Belgium's new government survives confidence vote

Belgium's new government survives confidence vote

BRUSSELS - Belgium's right-wing coalition government won a vote of confidence just days after taking office, despite opposition demands for new prime minister Charles Michel to sack two ministers over a Nazi collaboration row.

In a vote on Thursday evening, the government, which was sworn in on Saturday four months after a general election, received the backing of 84 deputies, with 58 voting against and one abstention.

The vote came after 30 hours of sometimes heated parliamentary debate, which had begun Wednesday morning.

Michel, 38, who is Belgium's youngest prime minister since 1840, now heads a government coalition of three Dutch-speaking parties, including the nationalist New Flemish Alliance (N-VA), as well as his own French-speaking party, MR.

Comments by two N-VA ministers have marred the first few days of Michel's government.

Interior Minister Jan Jambon was quoted as saying in a newspaper that Flemish collaborators with Nazi occupiers in Belgium during World War II "had their reasons".

Immigration and Asylum Minister Theo Francken was meanwhile pictured at a meeting to mark the 90th birthday of a man convicted after the war of collaborating with the Nazis.

The row has reopened old wounds over the war, a divisive chapter in a country already sharply divided between the richer Flemish north and the poorer Francophone south.

Left-wing opposition members, particularly French-speaking ones in the linguistically-divided country, were furious, with Socialist Laurette Onkelinx saying she heard the "sound of boots".

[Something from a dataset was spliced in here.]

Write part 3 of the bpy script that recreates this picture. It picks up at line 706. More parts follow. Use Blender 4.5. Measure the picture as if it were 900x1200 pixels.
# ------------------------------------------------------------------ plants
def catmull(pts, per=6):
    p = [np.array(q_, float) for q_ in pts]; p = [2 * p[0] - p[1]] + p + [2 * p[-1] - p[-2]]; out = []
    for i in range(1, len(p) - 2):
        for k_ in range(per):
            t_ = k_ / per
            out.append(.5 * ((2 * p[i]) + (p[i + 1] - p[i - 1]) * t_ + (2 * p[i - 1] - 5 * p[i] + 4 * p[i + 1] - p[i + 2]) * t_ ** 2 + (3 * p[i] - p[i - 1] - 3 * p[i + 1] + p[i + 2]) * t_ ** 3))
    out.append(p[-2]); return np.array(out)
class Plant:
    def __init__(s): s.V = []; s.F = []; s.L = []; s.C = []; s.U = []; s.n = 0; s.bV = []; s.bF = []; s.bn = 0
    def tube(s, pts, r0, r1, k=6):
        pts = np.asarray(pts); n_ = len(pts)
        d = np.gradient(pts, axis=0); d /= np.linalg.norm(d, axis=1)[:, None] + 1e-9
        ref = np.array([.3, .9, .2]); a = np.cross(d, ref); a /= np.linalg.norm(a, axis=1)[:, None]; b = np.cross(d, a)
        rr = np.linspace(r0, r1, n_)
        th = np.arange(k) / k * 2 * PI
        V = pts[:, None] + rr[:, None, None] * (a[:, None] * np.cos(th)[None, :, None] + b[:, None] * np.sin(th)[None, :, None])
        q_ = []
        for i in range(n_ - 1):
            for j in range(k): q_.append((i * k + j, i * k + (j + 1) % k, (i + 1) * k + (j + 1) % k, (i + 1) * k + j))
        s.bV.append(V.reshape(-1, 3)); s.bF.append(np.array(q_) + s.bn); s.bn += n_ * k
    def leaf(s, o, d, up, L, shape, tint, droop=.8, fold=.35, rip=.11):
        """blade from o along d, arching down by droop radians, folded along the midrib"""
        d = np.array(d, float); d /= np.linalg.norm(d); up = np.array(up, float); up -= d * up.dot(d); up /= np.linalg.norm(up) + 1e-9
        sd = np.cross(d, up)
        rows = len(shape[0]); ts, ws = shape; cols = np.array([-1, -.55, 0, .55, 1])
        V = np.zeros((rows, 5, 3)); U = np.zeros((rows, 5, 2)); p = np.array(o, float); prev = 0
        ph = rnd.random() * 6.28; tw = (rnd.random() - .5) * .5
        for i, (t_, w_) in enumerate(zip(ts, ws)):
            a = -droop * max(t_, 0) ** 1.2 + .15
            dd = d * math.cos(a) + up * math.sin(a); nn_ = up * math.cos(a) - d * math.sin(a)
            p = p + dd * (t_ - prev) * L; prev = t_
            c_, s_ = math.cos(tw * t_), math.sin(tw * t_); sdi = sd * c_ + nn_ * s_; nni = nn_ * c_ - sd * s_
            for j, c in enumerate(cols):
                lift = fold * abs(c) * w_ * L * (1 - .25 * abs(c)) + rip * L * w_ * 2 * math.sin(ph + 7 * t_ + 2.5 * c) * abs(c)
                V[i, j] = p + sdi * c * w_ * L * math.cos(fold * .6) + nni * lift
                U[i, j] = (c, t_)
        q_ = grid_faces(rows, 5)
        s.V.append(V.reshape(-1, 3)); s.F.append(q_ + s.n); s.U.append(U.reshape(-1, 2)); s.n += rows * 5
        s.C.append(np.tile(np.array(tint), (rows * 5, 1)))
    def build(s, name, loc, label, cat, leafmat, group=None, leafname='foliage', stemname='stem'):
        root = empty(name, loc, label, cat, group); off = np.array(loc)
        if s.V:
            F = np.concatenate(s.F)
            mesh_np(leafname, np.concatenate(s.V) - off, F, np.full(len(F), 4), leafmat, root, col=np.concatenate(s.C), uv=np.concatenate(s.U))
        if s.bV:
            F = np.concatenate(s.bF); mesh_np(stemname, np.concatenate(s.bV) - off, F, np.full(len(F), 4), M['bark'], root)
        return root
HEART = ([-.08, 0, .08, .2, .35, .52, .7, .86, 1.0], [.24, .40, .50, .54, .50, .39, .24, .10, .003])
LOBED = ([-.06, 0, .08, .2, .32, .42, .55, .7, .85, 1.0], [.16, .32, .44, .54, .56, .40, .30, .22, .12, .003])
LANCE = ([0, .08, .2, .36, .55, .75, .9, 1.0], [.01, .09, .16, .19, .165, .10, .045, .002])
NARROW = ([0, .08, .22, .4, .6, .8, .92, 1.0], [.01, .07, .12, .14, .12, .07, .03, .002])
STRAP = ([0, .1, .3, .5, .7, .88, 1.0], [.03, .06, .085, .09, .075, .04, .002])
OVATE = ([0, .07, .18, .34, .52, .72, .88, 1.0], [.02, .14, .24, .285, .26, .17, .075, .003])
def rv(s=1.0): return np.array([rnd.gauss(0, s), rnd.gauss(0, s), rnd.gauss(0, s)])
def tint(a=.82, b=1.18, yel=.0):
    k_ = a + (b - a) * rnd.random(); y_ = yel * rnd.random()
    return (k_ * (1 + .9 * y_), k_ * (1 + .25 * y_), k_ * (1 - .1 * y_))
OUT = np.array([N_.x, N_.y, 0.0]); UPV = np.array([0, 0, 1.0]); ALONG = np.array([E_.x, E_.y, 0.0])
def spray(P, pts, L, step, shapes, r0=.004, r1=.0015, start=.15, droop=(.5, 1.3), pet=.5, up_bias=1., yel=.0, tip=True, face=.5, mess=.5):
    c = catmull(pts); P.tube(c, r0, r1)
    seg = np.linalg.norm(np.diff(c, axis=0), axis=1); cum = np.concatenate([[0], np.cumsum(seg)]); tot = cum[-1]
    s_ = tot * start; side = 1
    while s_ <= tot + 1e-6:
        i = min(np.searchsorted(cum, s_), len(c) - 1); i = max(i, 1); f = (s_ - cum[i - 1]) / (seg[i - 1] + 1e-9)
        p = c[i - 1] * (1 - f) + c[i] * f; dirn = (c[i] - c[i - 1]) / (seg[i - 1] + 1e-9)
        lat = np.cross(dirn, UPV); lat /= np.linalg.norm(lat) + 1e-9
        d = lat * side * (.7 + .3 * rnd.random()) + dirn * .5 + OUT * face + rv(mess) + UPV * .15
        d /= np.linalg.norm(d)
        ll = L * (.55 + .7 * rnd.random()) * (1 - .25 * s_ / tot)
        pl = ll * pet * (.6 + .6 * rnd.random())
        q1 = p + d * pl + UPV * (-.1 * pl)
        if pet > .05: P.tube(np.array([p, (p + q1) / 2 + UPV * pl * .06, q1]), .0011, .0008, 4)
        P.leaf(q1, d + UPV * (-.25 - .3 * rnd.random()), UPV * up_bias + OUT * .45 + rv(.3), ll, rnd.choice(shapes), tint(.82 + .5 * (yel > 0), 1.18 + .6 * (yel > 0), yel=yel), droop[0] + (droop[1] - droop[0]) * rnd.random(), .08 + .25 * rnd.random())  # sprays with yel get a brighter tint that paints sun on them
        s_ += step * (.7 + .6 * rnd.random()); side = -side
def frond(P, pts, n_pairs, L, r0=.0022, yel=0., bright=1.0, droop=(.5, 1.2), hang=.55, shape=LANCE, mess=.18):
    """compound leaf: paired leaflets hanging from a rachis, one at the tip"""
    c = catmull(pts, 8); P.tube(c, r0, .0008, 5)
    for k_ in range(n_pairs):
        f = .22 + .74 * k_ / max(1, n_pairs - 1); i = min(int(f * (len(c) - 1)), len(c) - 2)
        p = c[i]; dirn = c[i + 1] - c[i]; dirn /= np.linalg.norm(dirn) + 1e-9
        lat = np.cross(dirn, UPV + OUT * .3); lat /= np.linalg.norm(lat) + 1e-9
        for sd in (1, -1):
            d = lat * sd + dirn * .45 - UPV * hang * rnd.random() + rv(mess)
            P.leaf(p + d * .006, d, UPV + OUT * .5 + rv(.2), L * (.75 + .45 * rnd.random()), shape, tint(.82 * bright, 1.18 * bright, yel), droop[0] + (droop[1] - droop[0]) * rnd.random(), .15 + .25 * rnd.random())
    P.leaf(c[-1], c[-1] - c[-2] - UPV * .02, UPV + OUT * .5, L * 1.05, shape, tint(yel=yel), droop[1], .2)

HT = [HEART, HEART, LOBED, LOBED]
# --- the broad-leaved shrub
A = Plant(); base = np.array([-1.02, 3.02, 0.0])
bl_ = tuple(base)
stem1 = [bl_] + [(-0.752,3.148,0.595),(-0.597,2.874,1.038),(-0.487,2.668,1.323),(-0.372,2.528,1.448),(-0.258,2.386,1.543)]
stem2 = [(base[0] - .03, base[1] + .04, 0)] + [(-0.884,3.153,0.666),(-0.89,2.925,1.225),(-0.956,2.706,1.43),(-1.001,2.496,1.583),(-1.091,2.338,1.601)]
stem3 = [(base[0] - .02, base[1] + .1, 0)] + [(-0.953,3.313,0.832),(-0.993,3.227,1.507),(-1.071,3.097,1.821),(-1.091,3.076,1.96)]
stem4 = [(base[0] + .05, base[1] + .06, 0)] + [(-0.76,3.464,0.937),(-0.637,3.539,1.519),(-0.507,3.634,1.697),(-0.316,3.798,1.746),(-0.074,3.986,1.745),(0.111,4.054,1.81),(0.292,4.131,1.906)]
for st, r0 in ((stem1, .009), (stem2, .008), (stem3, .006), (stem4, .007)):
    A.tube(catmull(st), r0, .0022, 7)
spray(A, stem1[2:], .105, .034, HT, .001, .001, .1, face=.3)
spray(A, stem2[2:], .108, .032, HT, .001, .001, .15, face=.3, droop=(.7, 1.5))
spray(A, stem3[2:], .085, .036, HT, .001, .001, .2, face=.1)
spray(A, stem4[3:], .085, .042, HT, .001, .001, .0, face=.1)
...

Francken has since apologised, and said: "I guarantee that I will be a secretary of state in the interests of all citizens".

Another socialist, Julie Fernandez, had called for Francken to be sacked.

As well as the row over collaboration, Michel is already at odds with the unions.

Prior to the vote, Michel, in a major economic and social policy speech on Tuesday, had outlined his intention to raise the pension aged by two years to 67 by 2030.

In response, the unions who have announced a general strike for December 15.